O ministro da Justiça, Tarso
Genro, afirmou que, em tese,
poderia haver o pedido da Itália, país no qual corre um processo movido por vítimas de cidadania italiana da operação.
Na segunda-feira, a Justiça expediu um mandado de prisão
contra 140 pessoas -inclusive
11 brasileiros, segundo disse à
BBC Brasil o procurador italiano Giancarlo Capaldo. O número diverge dos 13 divulgados dia
24 por agências internacionais.
Tarso afirmou que não havia
recebido pedido formal da Itália até ontem. Lembrou que a
Constituição impede a extradição de brasileiros, mas citou o
tratado firmado entre Brasil e
Itália que permite a ambos solicitar abertura de inquérito na
nação alheia.
Se houver o pedido, o ministro da Justiça analisará o caso e
encaminhará despacho ao STF
(Supremo Tribunal Federal).
Tarso lembrou, contudo, que
é preciso analisar se os crimes
imputados aos brasileiros já
não teriam prescrito e se a Lei
de Anistia também não os livraria dos crimes atribuídos. O ministro deu a entender que dificilmente haveria algum tipo de
punição aos brasileiros.
"Se o Brasil for demandado
[pela Justiça italiana], o tratado
nos permite instaurar ou não
um inquérito. Mas existe a
prescrição em concreto e a Lei
de Anistia, que têm de ser consideradas", disse o ministro.

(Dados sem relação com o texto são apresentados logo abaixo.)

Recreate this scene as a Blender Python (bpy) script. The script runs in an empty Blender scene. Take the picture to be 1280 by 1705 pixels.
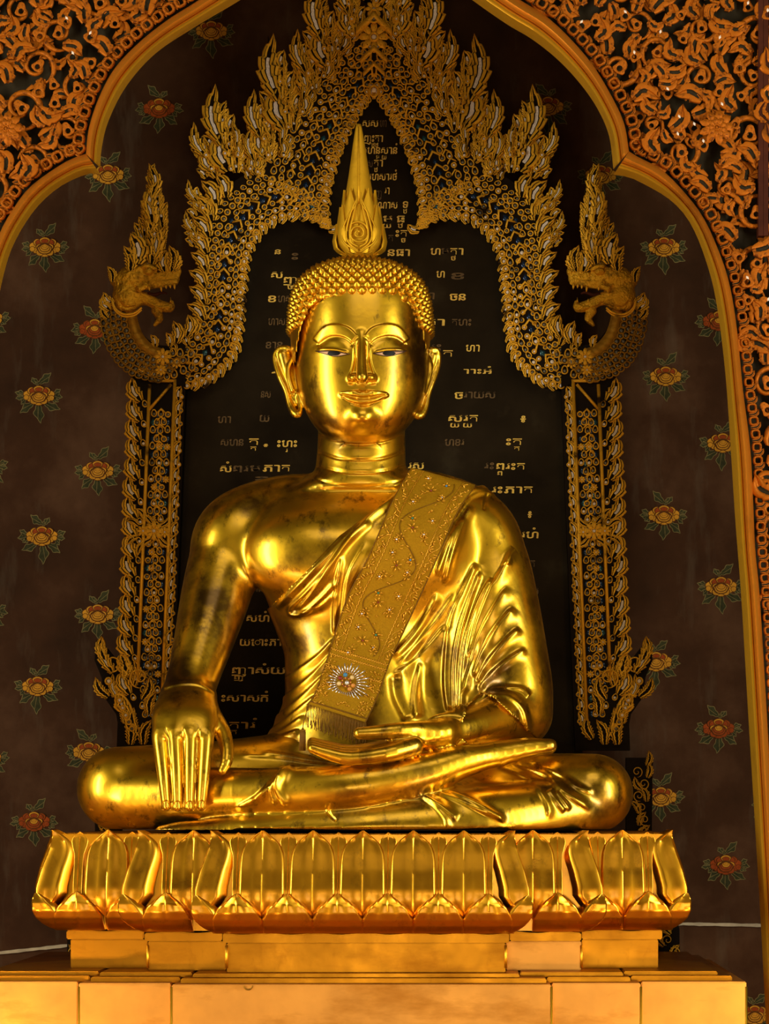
import bpy, bmesh, math, random
import numpy as np
from mathutils import Vector, Matrix
from mathutils.bvhtree import BVHTree
random.seed(7); np.random.seed(7)
SC = bpy.context.scene
COL = SC.collection
# ------------------------------------------------------------------ camera, world, lights, exposure
XC, YC, ZC, FPX, PX0, PY0 = 0.47, -9.0, 1.75, 3600.0, 790.0, 1350.0
cam_d = bpy.data.cameras.new('camera'); cam = bpy.data.objects.new('camera', cam_d); COL.objects.link(cam)
cam.location = (XC, YC, ZC); cam.rotation_euler = (math.pi/2, 0, 0)
cam_d.sensor_fit = 'VERTICAL'; cam_d.sensor_height = 36.0; cam_d.sensor_width = 36.0
cam_d.lens = FPX/1705*36.0
cam_d.shift_x = (640-PX0)/1705; cam_d.shift_y = (PY0-852.5)/1705
cam_d.clip_end = 100
SC.camera = cam
SC.view_settings.view_transform = 'Standard'; SC.view_settings.look = 'None'
SC.view_settings.gamma = 1.0; SC.view_settings.use_curve_mapping = False
SC.view_settings.exposure = 0.0
wd = bpy.data.worlds.new('hall'); SC.world = wd; wd.use_nodes = True
wd.node_tree.nodes['Background'].inputs[0].default_value = (0.30, 0.17, 0.05, 1)
wd.node_tree.nodes['Background'].inputs[1].default_value = 0.13

def area(name, loc, target, sx, sy, power, col):
    l = bpy.data.lights.new(name, 'AREA'); l.shape = 'RECTANGLE'; l.size = sx; l.size_y = sy
    l.energy = power; l.color = col
    o = bpy.data.objects.new(name, l); COL.objects.link(o); o.location = loc
    o.rotation_euler = (Vector(target)-Vector(loc)).to_track_quat('-Z', 'Y').to_euler()
    return o
area('window_light_left', (-6.0, -4.6, 3.0), (0, 0, 2.7), 0.9, 5.0, 410, (1.0, 0.93, 0.76))
area('window_light_right', (5.9, -5.6, 3.0), (0, 0, 2.7), 0.9, 5.0, 410, (1.0, 0.93, 0.76))
area('doorway_light', (0.4, -13.5, 0.56), (0.2, 0, 1.2), 3.8, 1.1, 140, (1.0, 0.78, 0.48))
area('frame_fill_light', (0.4, -4.6, 6.6), (0.0, 0.6, 2.4), 3.2, 2.4, 48, (1.0, 0.84, 0.58))  # unseen overhead fill, added to brighten the backdrop frame and niche
area('altar_lamp_left', (-2.2, -3.4, 0.35), (-1.3, -0.2, 3.2), 0.5, 0.3, 26, (1.0, 0.62, 0.22))
area('altar_lamp_right', (2.4, -3.4, 0.35), (1.5, -0.2, 3.2), 0.5, 0.3, 26, (1.0, 0.62, 0.22))

# ------------------------------------------------------------------ helpers
def G(px, py, Y):
    d = Y-YC
    return np.array((XC+(px-PX0)*d/FPX, Y, ZC-(py-PY0)*d/FPX))
def PS(Y): return (Y-YC)/FPX          # metres per pixel at depth Y
def to_px(P):
    d = P[:, 1]-YC
    return PX0+FPX*(P[:, 0]-XC)/d, PY0-FPX*(P[:, 2]-ZC)/d

def mesh_data(name, V, F, mats, smooth=True, mi=None, autosmooth=None):
    me = bpy.data.meshes.new(name)
    V = np.asarray(V, dtype=np.float32)
    if isinstance(F, np.ndarray) and F.ndim == 2:
        nf, k = F.shape
        me.vertices.add(len(V)); me.vertices.foreach_set('co', V.ravel())
        me.loops.add(nf*k); me.loops.foreach_set('vertex_index', F.astype(np.int32).ravel())
        me.polygons.add(nf); me.polygons.foreach_set('loop_start', np.arange(0, nf*k, k, dtype=np.int32))
        me.polygons.foreach_set('loop_total', np.full(nf, k, dtype=np.int32))
        me.update(calc_edges=True)
    else:
        me.from_pydata([tuple(map(float, v)) for v in V], [], [tuple(int(i) for i in f) for f in F])
    me.validate()
    if not isinstance(mats, (list, tuple)): mats = [mats]
    for m in mats: me.materials.append(m)
    if mi is not None: me.polygons.foreach_set('material_index', np.asarray(mi, dtype=np.int32))
    me.polygons.foreach_set('use_smooth', np.full(len(me.polygons), bool(smooth)))
    me.update()
    if autosmooth and smooth:
        me.set_sharp_from_angle(angle=math.radians(autosmooth))
    return me
def link(name, data, parent=None, M=None):
    o = bpy.data.objects.new(name, data); COL.objects.link(o)
    if parent is not None: o.parent = parent; o.matrix_parent_inverse = Matrix.Translation(-Vector(parent_world(parent)))
    if M is not None: o.matrix_basis = M
    return o
def parent_world(p):
    v = Vector((0, 0, 0))
    while p is not None:
        if p.type == 'EMPTY': return p.location
        p = p.parent
    return v
# every child mesh is authored in world coordinates; parents are unrotated empties
def obj(name, V, F, mats, parent=None, smooth=True, mi=None, autosmooth=None, kind=None, label=None):
    o = bpy.data.objects.new(name, mesh_data(name, V, F, mats, smooth, mi, autosmooth)); COL.objects.link(o)
    if parent is not None: attach(o, parent)
    if kind: o['kind'] = kind
    if label: o['label'] = label
    return o
def attach(o, parent):
    o.parent = parent
    o.matrix_parent_inverse = WORLD[parent.name].inverted()
    WORLD[o.name] = WORLD[parent.name] @ o.matrix_parent_inverse @ o.matrix_basis
class WD(dict):
    def __missing__(self, k): return Matrix.Identity(4)
WORLD = WD()
def thing(name, label, cat, loc, group=None):
    e = bpy.data.objects.new(name, None); COL.objects.link(e); e.location = loc
    e.empty_display_size = 0.1
    e['label'] = label; e['category'] = cat
    if group: e['group'] = group
    WORLD[e.name] = Matrix.Translation(Vector(loc))
    return e

class MB:
    """collects shapes into one mesh"""
    def __init__(s): s.V = []; s.F = []; s.mi = []; s.n = 0
    def add(s, V, F, m=0):
        V = np.asarray(V, dtype=float)
        s.V.append(V); s.F += [tuple(int(i)+s.n for i in f) for f in F]; s.mi += [m]*len(F); s.n += len(V)
    def box(s, lo, hi, m=0):
        x0, y0, z0 = lo; x1, y1, z1 = hi
        s.add([(x0,y0,z0),(x1,y0,z0),(x1,y1,z0),(x0,y1,z0),(x0,y0,z1),(x1,y0,z1),(x1,y1,z1),(x0,y1,z1)],
              [(0,3,2,1),(4,5,6,7),(0,1,5,4),(1,2,6,5),(2,3,7,6),(3,0,4,7)], m)
    def tube(s, P, R, n=8, m=0, closed=False, flat=1.0):
        V, F = tube_geo(P, R, n, closed, flat); s.add(V, F, m)
    def build(s, name, mats, parent=None, **k):
        return obj(name, np.concatenate(s.V), s.F, mats, parent, mi=s.mi, **k)
def tube_geo(P, R, n=8, closed=False, flat=1.0):
    P = np.asarray(P, float); N = len(P)
    R = np.full(N, R) if np.isscalar(R) else np.asarray(R, float)
    if closed: T = np.roll(P, -1, 0)-np.roll(P, 1, 0)
    else: T = np.gradient(P, axis=0)
    T /= np.linalg.norm(T, axis=1)[:, None]+1e-12
    V = []
    up = np.array((0, 1.0, 0))
    for i in range(N):
        t = T[i]; a = np.cross(t, up)
        if np.linalg.norm(a) < 1e-3: a = np.cross(t, (1.0, 0, 0))
        a /= np.linalg.norm(a); b = np.cross(a, t)
        for k in range(n):
            q = 2*math.pi*k/n
            V.append(P[i]+R[i]*(math.cos(q)*a+math.sin(q)*b*flat))
    F = []
    for i in range(N if closed else N-1):
        j = (i+1) % N
        for k in range(n):
            k2 = (k+1) % n
            F.append((i*n+k, i*n+k2, j*n+k2, j*n+k))
    if not closed:
        F.append(tuple(range(n))[::-1]); F.append(tuple((N-1)*n+k for k in range(n)))
    return V, F
def spline(P, n=6, closed=False):
    """Catmull-Rom through points (any dimension)"""
    P = np.asarray(P, float)
    if closed: Q = np.concatenate([P[-1:], P, P[:2]])
    else: Q = np.concatenate([2*P[:1]-P[1:2], P, 2*P[-1:]-P[-2:-1]])
    out = []
    for i in range(1, len(Q)-2):
        a, b, c, d = Q[i-1], Q[i], Q[i+1], Q[i+2]
        for t in np.arange(n)/n:
            out.append(0.5*((2*b)+(c-a)*t+(2*a-5*b+4*c-d)*t*t+(3*b-a-3*c+d)*t**3))
    if not closed: out.append(P[-1])
    return np.array(out)
def resample(P, n):
    P = np.asarray(P, float); L = np.concatenate([[0], np.cumsum(np.linalg.norm(np.diff(P, axis=0), axis=1))])
    s = np.linspace(0, L[-1], n)
    return np.stack([np.interp(s, L, P[:, k]) for k in range(P.shape[1])], 1)
def plen(P): return float(np.linalg.norm(np.diff(np.asarray(P, float), axis=0), axis=1).sum())
def sm(x, a, b):
    t = np.clip((x-a)/(b-a), 0, 1); return t*t*(3-2*t)

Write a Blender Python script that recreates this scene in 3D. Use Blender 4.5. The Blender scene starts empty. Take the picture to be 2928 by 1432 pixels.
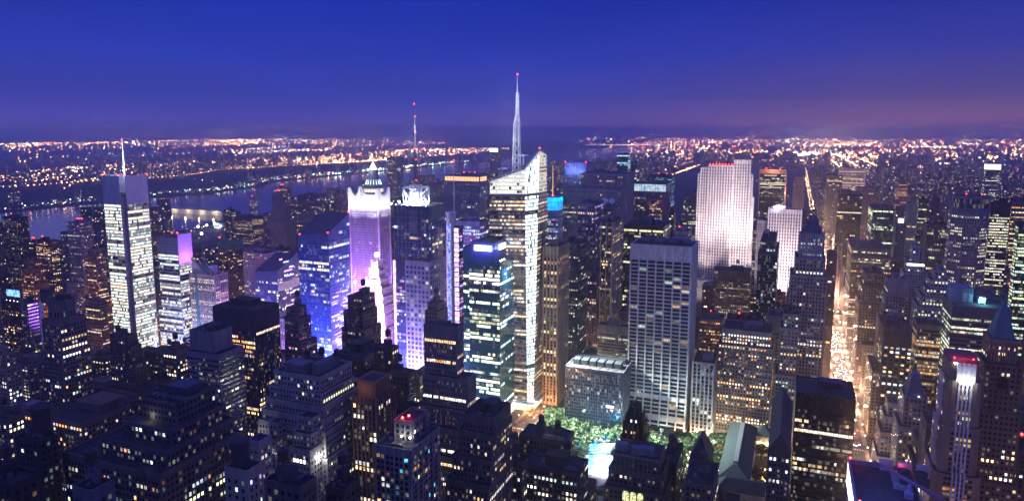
import bpy, math, random
import numpy as np
from mathutils import Vector

# ------------------------------------------------------------------ camera, sky, exposure
PW, PH, FPX = 2928, 1432, 2015.0            # photograph frame and focal length in its pixels
CX, YH, PITCH, HEAD = 1464.0, 372.0, math.radians(8.0), math.radians(21.9)
PY = YH + FPX * math.tan(PITCH)
CAMZ = 320.0
S = bpy.context.scene
COL = S.collection
cam_data = bpy.data.cameras.new("camera")
cam_data.sensor_width = 36.0
cam_data.lens = 36.0 * FPX / PW
cam_data.shift_y = -(PH / 2 - PY) / PW
cam_data.clip_start, cam_data.clip_end = 1.0, 90000.0
camera = bpy.data.objects.new("camera", cam_data)
COL.objects.link(camera)
camera.location = (0, 0, CAMZ)
camera.rotation_euler = (math.pi / 2 - PITCH, 0, HEAD)
S.camera = camera
S.view_settings.view_transform = 'Standard'
S.view_settings.look = 'None'
S.view_settings.exposure = 0.42
S.view_settings.gamma = 1.0
S.render.resolution_x, S.render.resolution_y = 1024, 500
S.cycles.use_denoising = True
S.cycles.max_bounces = 4
S.cycles.diffuse_bounces = 2
S.cycles.glossy_bounces = 2
S.cycles.transmission_bounces = 3
S.cycles.volume_bounces = 3
S.cycles.sample_clamp_indirect = 2.0
S.cycles.sample_clamp_direct = 0.0
S.cycles.use_light_tree = True
S.cycles.caustics_reflective = False
S.cycles.caustics_refractive = False

w = bpy.data.worlds.new("World")
S.world = w
w.use_nodes = True
nt = w.node_tree
nt.nodes.clear()
N, Lk = nt.nodes.new, nt.links.new


def vmath(op, *a):
    n = N('ShaderNodeMath'); n.operation = op
    for i, x in enumerate(a):
        if isinstance(x, (int, float)): n.inputs[i].default_value = x
        else: Lk(x, n.inputs[i])
    return n.outputs[0]


tc = N('ShaderNodeTexCoord')
sx = N('ShaderNodeSeparateXYZ'); Lk(tc.outputs['Generated'], sx.inputs[0])


def sky_ramp(stops):
    r = N('ShaderNodeValToRGB')
    el = r.color_ramp.elements
    while len(el) < len(stops): el.new(0.5)
    for e, (p, c) in zip(el, stops): e.position, e.color = p, (*c, 1)
    Lk(sx.outputs['Z'], r.inputs[0])
    return r.outputs[0]


# elevation (sine of the altitude) ramps: west/north-west, and the city glow in the north-east
r_w = sky_ramp([(0.0, (0.073, 0.064, 0.284)), (.02, (0.046, 0.048, 0.310)), (.045, (0.019, 0.034, 0.296)), (.10, (0.008, 0.026, 0.321)), (.17, (0.004, 0.018, 0.288)), (.30, (0.016, 0.034, 0.522)), (.6, (0.041, 0.050, 0.414)), (1.0, (0.050, 0.050, 0.306))])
r_e = sky_ramp([(0.0, (0.26, 0.12, 0.198)), (.02, (0.165, 0.085, 0.20)), (.045, (0.073, 0.053, 0.206)), (.10, (0.028, 0.033, 0.249)), (.17, (0.010, 0.019, 0.215)), (.30, (0.022, 0.032, 0.414)), (.6, (0.041, 0.050, 0.378)), (1.0, (0.050, 0.050, 0.306))])
# azimuth: 0 in the west of the view, 1 in the north-east
az = vmath('ADD', vmath('MULTIPLY', sx.outputs['X'], 1.0), vmath('MULTIPLY', sx.outputs['Y'], 0.0))
azr = N('ShaderNodeMapRange'); azr.interpolation_type = 'SMOOTHSTEP'
azr.inputs[1].default_value, azr.inputs[2].default_value = -0.55, 0.32
Lk(az, azr.inputs[0])
mx = N('ShaderNodeMix'); mx.data_type = 'RGBA'
Lk(azr.outputs[0], mx.inputs[0]); Lk(r_w, mx.inputs[6]); Lk(r_e, mx.inputs[7])
# the southern sky, away from the afterglow, is the dull mauve of downtown's own glow
sor = N('ShaderNodeMapRange'); sor.interpolation_type = 'SMOOTHSTEP'
sor.inputs[1].default_value, sor.inputs[2].default_value = -0.5, 0.35
sor.inputs[3].default_value, sor.inputs[4].default_value = 0.0, 1.0
Lk(sx.outputs['Y'], sor.inputs[0])
# faint high streaks of cloud
nz = N('ShaderNodeTexNoise'); nz.inputs['Scale'].default_value = 2.2; nz.inputs['Detail'].default_value = 4
mp = N('ShaderNodeMapping'); mp.inputs['Scale'].default_value = (1, 1, 6); Lk(tc.outputs['Generated'], mp.inputs[0]); Lk(mp.outputs[0], nz.inputs[0])
cl = N('ShaderNodeMapRange'); cl.inputs[1].default_value, cl.inputs[2].default_value = .3, .75
cl.inputs[3].default_value, cl.inputs[4].default_value = .89, 1.11
Lk(nz.outputs[0], cl.inputs[0])
so = N('ShaderNodeMix'); so.data_type = 'RGBA'
so.inputs[6].default_value = (.056, .072, .36, 1); Lk(sor.outputs[0], so.inputs[0]); Lk(mx.outputs[2], so.inputs[7])
tot = cl.outputs[0]
sc1 = N('ShaderNodeMix'); sc1.data_type = 'RGBA'; sc1.blend_type = 'MULTIPLY'; sc1.inputs[0].default_value = 1
Lk(so.outputs[2], sc1.inputs[6]); Lk(tot, sc1.inputs[7])
SUN_EL, SUN_AZ = math.radians(-4.0), math.radians(-62)
sky = N('ShaderNodeTexSky'); sky.sky_type = 'NISHITA'; sky.sun_disc = False
sky.sun_elevation, sky.sun_rotation = SUN_EL, SUN_AZ
sk2 = N('ShaderNodeMix'); sk2.data_type = 'RGBA'; sk2.blend_type = 'MULTIPLY'; sk2.inputs[0].default_value = 1
Lk(sky.outputs[0], sk2.inputs[6]); sk2.inputs[7].default_value = (.05, .05, .05, 1)
add = N('ShaderNodeMix'); add.data_type = 'RGBA'; add.blend_type = 'ADD'; add.inputs[0].default_value = 1
Lk(sc1.outputs[2], add.inputs[6]); Lk(sk2.outputs[2], add.inputs[7])
bg = N('ShaderNodeBackground'); bg.inputs[1].default_value = 1.0
Lk(add.outputs[2], bg.inputs[0])
wo = N('ShaderNodeOutputWorld'); Lk(bg.outputs[0], wo.inputs[0])

sun_d = bpy.data.lights.new("sun", 'SUN')          # the last of the afterglow, from the north-west
sun_d.energy, sun_d.angle, sun_d.color = 0.02, math.radians(20), (.6, .6, 1.0)
sun = bpy.data.objects.new("sun", sun_d); COL.objects.link(sun)
sun.rotation_euler = (math.radians(80), 0, math.radians(180 + 62))

# ------------------------------------------------------------------ photograph geometry -> world
R_ = np.array([math.cos(HEAD), math.sin(HEAD), 0.0])
F_ = np.array([-math.sin(HEAD), math.cos(HEAD), 0.0])
Z_ = np.array([0, 0, 1.0])
C_ = F_ * math.cos(PITCH) - Z_ * math.sin(PITCH)
U_ = F_ * math.sin(PITCH) + Z_ * math.cos(PITCH)
CAM = np.array([0, 0, CAMZ])


def ray(px, py): return C_ * FPX + R_ * (px - CX) + U_ * (PY - py)


def at(px, py, D):
    d = ray(px, py)
    return CAM + d * (D / d.dot(F_))


def gnd(px, py, z=0.0):
    d = ray(px, py)
    return CAM + d * ((z - CAMZ) / d[2])


def proj(p):
    r = np.asarray(p, float) - CAM
    k = r.dot(C_)
    return CX + FPX * r.dot(R_) / k, PY - FPX * r.dot(U_) / k


def depth(p): return float(np.dot(np.asarray(p, float) - CAM, F_))


def slide(p, d, px):
    """distance to go from p along d until the point shows at column px"""
    r = np.asarray(p, float) - CAM
    d = np.asarray(d, float)
    a = FPX * r.dot(R_) - (px - CX) * r.dot(C_)
    b = FPX * d.dot(R_) - (px - CX) * d.dot(C_)
    return -a / b if abs(b) > 1e-9 else 30.0


# ------------------------------------------------------------------ materials
MATS = {}


def mat(key, col=(.5, .5, .5), rough=.8, metal=0.0, emit=None, es=0.0, noise=0.0, scale=.15, spec=.5):
    if key in MATS: return MATS[key]
    m = bpy.data.materials.new(key); m.use_nodes = True
    t = m.node_tree; p = t.nodes['Principled BSDF']
    p.inputs['Base Color'].default_value = (*col, 1)
    p.inputs['Roughness'].default_value = rough
    p.inputs['Metallic'].default_value = metal
    p.inputs['Specular IOR Level'].default_value = spec
    if emit:
        p.inputs['Emission Color'].default_value = (*emit, 1)
        p.inputs['Emission Strength'].default_value = es
        m.cycles.emission_sampling = 'NONE'
    if noise:
        g = t.nodes.new('ShaderNodeNewGeometry')
        n1 = t.nodes.new('ShaderNodeTexNoise'); n1.inputs['Scale'].default_value = scale; n1.inputs['Detail'].default_value = 6
        n1.inputs['Roughness'].default_value = .65
        mpp = t.nodes.new('ShaderNodeMapping'); mpp.inputs['Scale'].default_value = (1, 1, .25)
        t.links.new(g.outputs['Position'], mpp.inputs[0]); t.links.new(mpp.outputs[0], n1.inputs[0])
        mr = t.nodes.new('ShaderNodeMapRange')
        mr.inputs[1].default_value, mr.inputs[2].default_value = .3, .7
        mr.inputs[3].default_value, mr.inputs[4].default_value = 1 - noise, 1 + noise
        t.links.new(n1.outputs[0], mr.inputs[0])
        mm = t.nodes.new('ShaderNodeMix'); mm.data_type = 'RGBA'; mm.blend_type = 'MULTIPLY'; mm.inputs[0].default_value = 1
        mm.inputs[6].default_value = (*col, 1); t.links.new(mr.outputs[0], mm.inputs[7])
        t.links.new(mm.outputs[2], p.inputs['Base Color'])
    MATS[key] = m
    return m


def wallmat(col, rough=.85):
    return mat("wall_%02d_%02d_%02d_%d" % (*[round(c * 99) for c in col], round(rough * 10)), col, rough, noise=.32, scale=.22, spec=.3 if rough > .5 else .6)


def glow(key, col, s):
    return mat("glow_" + key, (.05, .05, .05), .5, emit=col, es=s)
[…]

Para o ativista Jair Krischke,
presidente do Movimento de
Justiça e Direitos Humanos do
Rio Grande do Sul, os brasileiros deverão responder a processo no Brasil. Ele atua desde
2005 como consultor informal
da Justiça italiana no caso.
Também foi testemunha das
famílias dos ítalo-argentinos
Horacio Campiglia e Lorenzo
Viñas, que desapareceram no
Brasil em 1980, o que motivou a
abertura do processo na Itália.
Krischke disse acreditar que
o procedimento natural é que o
STF encaminhe a questão à
Procuradoria Geral da República que, então, deverá pedir
abertura de processo para julgá-los no Brasil.
Para ele, a Lei de Anistia brasileira não se aplica no episódio, pois são crimes internacionais. "No direito internacional
não existe anistia. Dos três crimes pelos quais são acusados,
homicídio, tortura e desaparecimento, apenas homicídio já
prescreveu. Pelos demais, eles
têm que ser julgados."
Falando em Roma à BBC
Brasil, Capaldo afirmou que
quer a colaboração do governo
brasileiro, mas não disse se já
elaborou algum pedido formal.
"Esse processo nasceu na
Itália porque os países unidos
em torno da Operação Condor
decidiram não abrir investigações sobre o assunto. A Itália
está fazendo o possível para
evitar a impunidade e para que
operações como essa não voltem a acontecer." Ele disse que
a lista tem 11 brasileiros, dois a
menos do que havia sido divulgado inicialmente.
Desaparecimentos
Os brasileiros contra os quais
foram emitidas ordens de captura internacional correspondem à cadeia de comando dos
órgãos de segurança do Brasil e
dos Estados do Rio de Janeiro e
do Rio Grande do Sul à época
do desaparecimento dos ítalo-argentinos Lorenzo Ismael Viñas (26 de junho de 1980) e Horacio Campiglia (12 de março
de 1980).
Outros estrangeiros desapareceram no Brasil no contexto
da Operação Condor, mas o
processo da Itália alcança apenas os que detinham também a
cidadania italiana.
Viñas, 25, que integrava o
maior grupo guerrilheiro argentino, os Montoneros, foi detido num ônibus quando cruzava a fronteira da Argentina, em
Paso de Los Libres, com o Brasil, em Uruguaiana (RS), e foi
visto pela última vez, segundo
testemunhas, numa prisão argentina, três meses depois.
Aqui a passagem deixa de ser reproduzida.